To be honest, I can super easily talk myself OUT of exercising. So, for me, this is a good way to motivate myself. Make it a challenge. I still will find myself an out on occasion, but for the most part, I am making it happen. When once I would have decided to hang out on the couch in the evening, if I don't have my 10,000 steps for the day, it's out the door I go! Most of the time, at least. I also like that I can add additional exercise in a different area. It's also nice to know that even if I'm not getting in an "actual" workout, I've taken 10,000 or more steps for the day.
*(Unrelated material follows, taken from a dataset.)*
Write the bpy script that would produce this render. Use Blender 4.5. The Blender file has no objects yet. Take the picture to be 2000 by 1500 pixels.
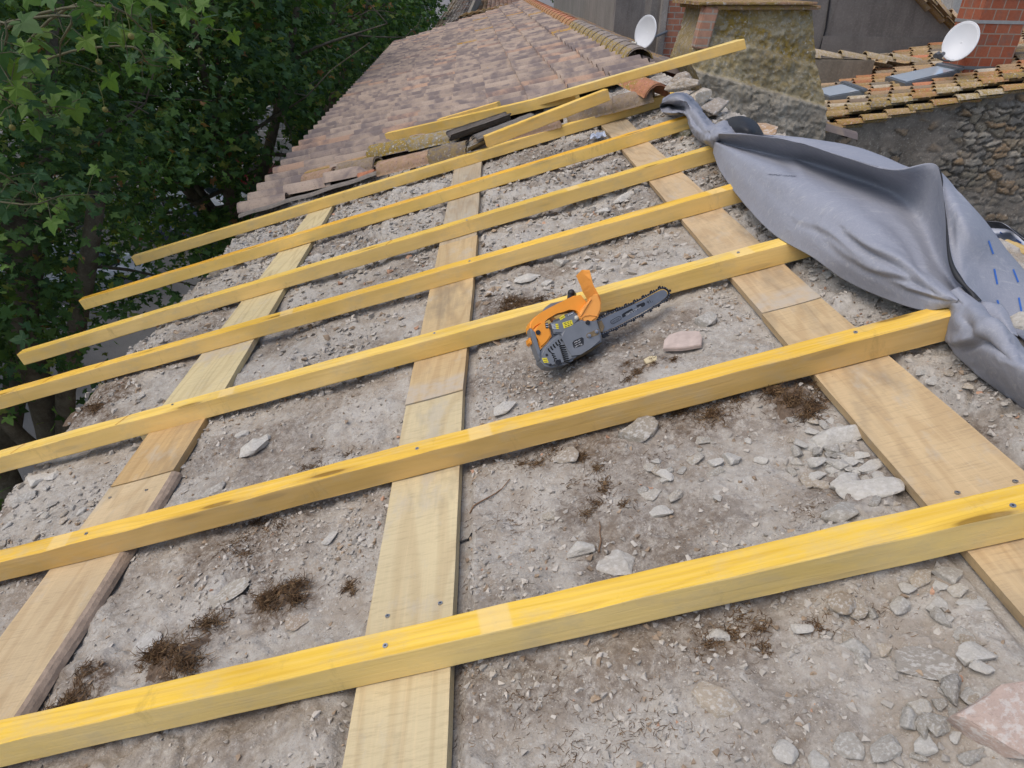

We've actually considered getting an activity tracker for each of the girls. They are like me and tend to over-estimate how much exercise they are truly getting. And I've never seen two kids more affected by not getting enough exercise. Their brains just function so much better when they've been active that day. They are also very influenced by not enough sleep. Oh, and another trait they inherited from me is getting "hangry". So, I doubt it would change their attitude, but at least I could know if they were being mean due to hunger, or just because they are teens. Ha!
It seems that this would be treading some very dangerous waters though. We have always stressed being healthy and strong as important. Not weight. I think we've done a pretty good job. (Or maybe, denial again...) I'd be lying if I said I wouldn't worry about the message a tracker would send though. Growing up, they were always excited to see they had grown at their check-ups. Peyton even went as far as to correct her weight (to higher) when she got her drivers license. The clerk looked at her like she had two heads and told her "most women would never admit that"! (Definitely another post, grrr...)
I have to think about the trackers for the girls some more. But as for me, so far, so good. Now I just need to find myself a motivator for house work and all of the other things I'm really good at excusing myself from.